- [INSTRUCTIONS TO FOLLOW]:
All of the lines below are to be printed again exactly; images are excluded from the output.

═══

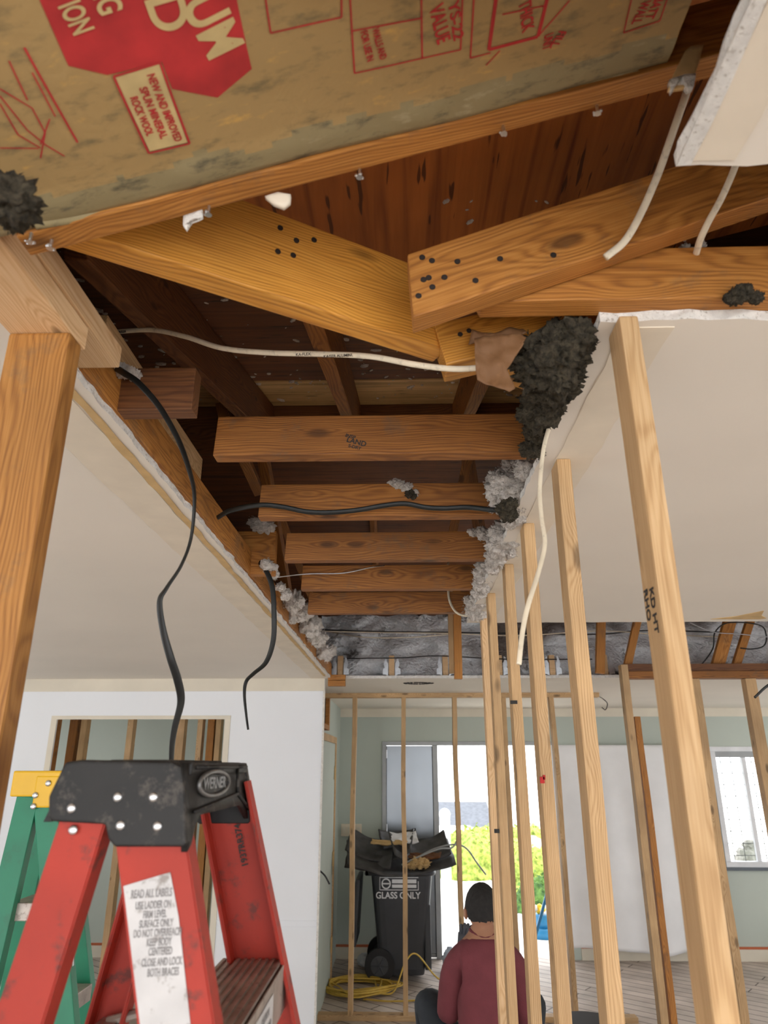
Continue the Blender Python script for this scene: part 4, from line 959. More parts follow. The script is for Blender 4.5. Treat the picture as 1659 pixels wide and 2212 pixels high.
fl = .055                                     # side flare per metre of height
zr0 = zt - .03
fr_n = rail('front_rail', front(zr0, yn + .012), front(Zb, yn + .012 - fl * 1.2), .068, .03, 1, M['red'])
fr_f = rail('front_rail', front(zr0, yf - .012) + Vector((.018, 0, 0)), front(Zb, yf - .012 + fl * 1.2) + Vector((.018, 0, 0)), .068, .03, -1, M['red'])
rr_n = rail('rear_rail', rear(zr0, yn + .010), rear(Zb, yn + .01 - fl * .6), .046, .03, 1, M['red'])
rr_f = rail('rear_rail', rear(zr0, yf - .010), rear(Zb, yf - .01 + fl * .6), .046, .03, -1, M['red'])
for k in range(5):
    z = zt - .235 - .305 * k; g_ = fl * (zt - z) * .65
    c = front(z, 0); bm = bmesh.new(); box_bm(bm, c.x - .030, c.x + .052, yn + .014 - g_, yf - .014 + g_, z - .006, z, .001)
    for j in range(9):
        xx = c.x - .028 + j * .009; box_bm(bm, xx, xx + .004, yn + .02 - g_, yf - .02 + g_, z, z + .0022)
    box_bm(bm, c.x + .048, c.x + .053, yn + .014 - g_, yf - .014 + g_, z - .052, z, .001)
    stp = lp('step', bm, M['alu'])
    if k == 0:
        q = Vector((c.x + .0535, (yn + yf) / 2 - .02, z - .028)); bm = bmesh.new(); box_bm(bm, q.x, q.x + .0006, q.y - .06, q.y + .06, q.z - .018, q.z + .018); lp('step_label', bm, M['sticker'], False, stp)
        for j, s in enumerate(('CAUTION', 'DO NOT STAND')):
            lettering('step_label_print', s, .010, q + Vector((.0012, .01, .008 - j * .014)), (0, 1, 0), (0, 0, 1), M['greyink'], stp)
for k in range(2):
    z = zt - .30 - .36 * k; c = rear(z, 0); g_ = fl * (zt - z) * .45; bm = bmesh.new(); box_bm(bm, c.x - .010, c.x + .014, yn + .012 - g_, yf - .012 + g_, z - .014, z + .002, .001); lp('rear_bar', bm, M['alu'])
for yy in (yn + .02, yf - .02):
    bm = bmesh.new(); a, b = front(zt - .26, yy), rear(zt - .30, yy)
    cyl_bm(bm, a, b, .006, seg=8); lp('spreader', bm, M['alu'])
bpy.context.view_layer.update()
for u, v in ((154, 1746), (254, 1722), (331, 1722), (260, 1783), (340, 1785), (158, 1793)):
    q = P(u, v, Y=yn - (.0 if v < 1790 else -.006)); bm = bmesh.new(); bmesh.ops.create_uvsphere(bm, u_segments=16, v_segments=8, radius=.0046, matrix=Matrix.Scale(.5, 4, (0, 1, 0)))
    o = link('rivet', bm_mesh(bm, 'rv', True), M['steel'], None, q); adopt(o, lad)
# worn sticker on the near front rail
rm = (front(Zb, yn + .012 - fl * 1.2) - front(zr0, yn + .012)).normalized()
def onrail(u, v): return on_plane(u, v, front(zr0, yn + .0115), rm.cross(Vector((1, 0, 0))))
q4 = [onrail(u, v) for u, v in ((267, 1914), (368, 1884), (386, 1980), (412, 2215), (330, 2300), (303, 2214))]
sk = slab('sticker', q4, .0007, M['sticker'], kind=None); adopt(sk, lad)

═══

- [SOLUTION FOR THIS EXERCISE]:
Continue the Blender Python script for this scene: part 4, from line 959. More parts follow. The script is for Blender 4.5. Treat the picture as 1659 pixels wide and 2212 pixels high.
fl = .055                                     # side flare per metre of height
zr0 = zt - .03
fr_n = rail('front_rail', front(zr0, yn + .012), front(Zb, yn + .012 - fl * 1.2), .068, .03, 1, M['red'])
fr_f = rail('front_rail', front(zr0, yf - .012) + Vector((.018, 0, 0)), front(Zb, yf - .012 + fl * 1.2) + Vector((.018, 0, 0)), .068, .03, -1, M['red'])
rr_n = rail('rear_rail', rear(zr0, yn + .010), rear(Zb, yn + .01 - fl * .6), .046, .03, 1, M['red'])
rr_f = rail('rear_rail', rear(zr0, yf - .010), rear(Zb, yf - .01 + fl * .6), .046, .03, -1, M['red'])
for k in range(5):
    z = zt - .235 - .305 * k; g_ = fl * (zt - z) * .65
    c = front(z, 0); bm = bmesh.new(); box_bm(bm, c.x - .030, c.x + .052, yn + .014 - g_, yf - .014 + g_, z - .006, z, .001)
    for j in range(9):
        xx = c.x - .028 + j * .009; box_bm(bm, xx, xx + .004, yn + .02 - g_, yf - .02 + g_, z, z + .0022)
    box_bm(bm, c.x + .048, c.x + .053, yn + .014 - g_, yf - .014 + g_, z - .052, z, .001)
    stp = lp('step', bm, M['alu'])
    if k == 0:
        q = Vector((c.x + .0535, (yn + yf) / 2 - .02, z - .028)); bm = bmesh.new(); box_bm(bm, q.x, q.x + .0006, q.y - .06, q.y + .06, q.z - .018, q.z + .018); lp('step_label', bm, M['sticker'], False, stp)
        for j, s in enumerate(('CAUTION', 'DO NOT STAND')):
            lettering('step_label_print', s, .010, q + Vector((.0012, .01, .008 - j * .014)), (0, 1, 0), (0, 0, 1), M['greyink'], stp)
for k in range(2):
    z = zt - .30 - .36 * k; c = rear(z, 0); g_ = fl * (zt - z) * .45; bm = bmesh.new(); box_bm(bm, c.x - .010, c.x + .014, yn + .012 - g_, yf - .012 + g_, z - .014, z + .002, .001); lp('rear_bar', bm, M['alu'])
for yy in (yn + .02, yf - .02):
    bm = bmesh.new(); a, b = front(zt - .26, yy), rear(zt - .30, yy)
    cyl_bm(bm, a, b, .006, seg=8); lp('spreader', bm, M['alu'])
bpy.context.view_layer.update()
for u, v in ((154, 1746), (254, 1722), (331, 1722), (260, 1783), (340, 1785), (158, 1793)):
    q = P(u, v, Y=yn - (.0 if v < 1790 else -.006)); bm = bmesh.new(); bmesh.ops.create_uvsphere(bm, u_segments=16, v_segments=8, radius=.0046, matrix=Matrix.Scale(.5, 4, (0, 1, 0)))
    o = link('rivet', bm_mesh(bm, 'rv', True), M['steel'], None, q); adopt(o, lad)
# worn sticker on the near front rail
rm = (front(Zb, yn + .012 - fl * 1.2) - front(zr0, yn + .012)).normalized()
def onrail(u, v): return on_plane(u, v, front(zr0, yn + .0115), rm.cross(Vector((1, 0, 0))))
q4 = [onrail(u, v) for u, v in ((267, 1914), (368, 1884), (386, 1980), (412, 2215), (330, 2300), (303, 2214))]
sk = slab('sticker', q4, .0007, M['sticker'], kind=None); adopt(sk, lad)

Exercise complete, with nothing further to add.